As used herein the terms “adapted” and “configured” mean that the element, component, or other subject matter is designed and/or intended to perform a given function. Thus, the use of the terms “adapted” and “configured” should not be construed to mean that a given element, component, or other subject matter is simply “capable of’ performing a given function but that the element, component, and/or other subject matter is specifically selected, created, implemented, utilized, programmed, and/or designed for the purpose of performing the function. It is also within the scope of the present disclosure that elements, components, and/or other recited subject matter that is recited as being adapted to perform a particular function may additionally or alternatively be described as being configured to perform that function, and vice versa.

As used herein, the phrase “at least substantially,” when used with reference to a property of one or more components, features, details, structures, embodiments, and/or methods according to the present disclosure, is intended to encompass components, features, details, structures, embodiments, and/or methods that predominantly and/or fully exhibit the property. Stated differently, as used herein, the phrase “at least substantially” is intended to be equivalent to the phrase “at least substantially, and optionally fully.” Stated another way, as used herein, “at least substantially,” when modifying a degree or relationship, includes not only the recited “substantial” degree or relationship, but also the full extent of the recited degree or relationship. A substantial amount of a recited degree or relationship may include at least 75% of the recited degree or relationship. For example, an object that is at least substantially formed from a material includes an object for which at least 75% of the object is formed from the material and also includes an object that is completely formed from the material. As another example, a first component that at least substantially covers a second component includes a first component that covers at least 75% of the second component and also includes a first component that completely covers the second component.

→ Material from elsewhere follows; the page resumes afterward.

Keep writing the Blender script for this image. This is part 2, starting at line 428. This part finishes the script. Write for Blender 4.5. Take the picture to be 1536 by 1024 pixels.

As used herein, the phrase “at least partially,” when used with reference to a property of one or more components, features, details, structures, embodiments, and/or methods according to the present disclosure, is intended to encompass components, features, details, structures, embodiments, and/or methods that partially, substantially, and/or fully exhibit the property. Stated differently, as used herein, the phrase “at least partially” is intended to be equivalent to the phrase “at least partially, and optionally fully.”

Industrial Applicability

The multi-vessel drink containers disclosed herein are applicable to the beverage container industry. It is believed that the disclosure set forth above encompasses multiple distinct inventions with independent utility. While each of these inventions has been disclosed in its preferred form, the specific embodiments thereof as disclosed and illustrated herein are not to be considered in a limiting sense as numerous variations are possible. The subject matter of the inventions includes all novel and non-obvious combinations and subcombinations of the various elements, features, functions and/or properties disclosed herein. Similarly, where the claims recite “a” or “a first” element or the equivalent thereof, such claims should be understood to include incorporation of one or more such elements, neither requiring nor excluding two or more such elements.

It is believed that the following claims particularly point out certain combinations and subcombinations that are directed to one of the disclosed inventions and are novel and non- obvious. Inventions embodied in other combinations and subcombinations of features, functions, elements and/or properties may be claimed through amendment of the present claims or presentation of new claims in this or a related application. Such amended or new claims, whether they are directed to a different invention or directed to the same invention, whether different, broader, narrower, or equal in scope to the original claims, also are regarded as included within the subject matter of the inventions of the present disclosure.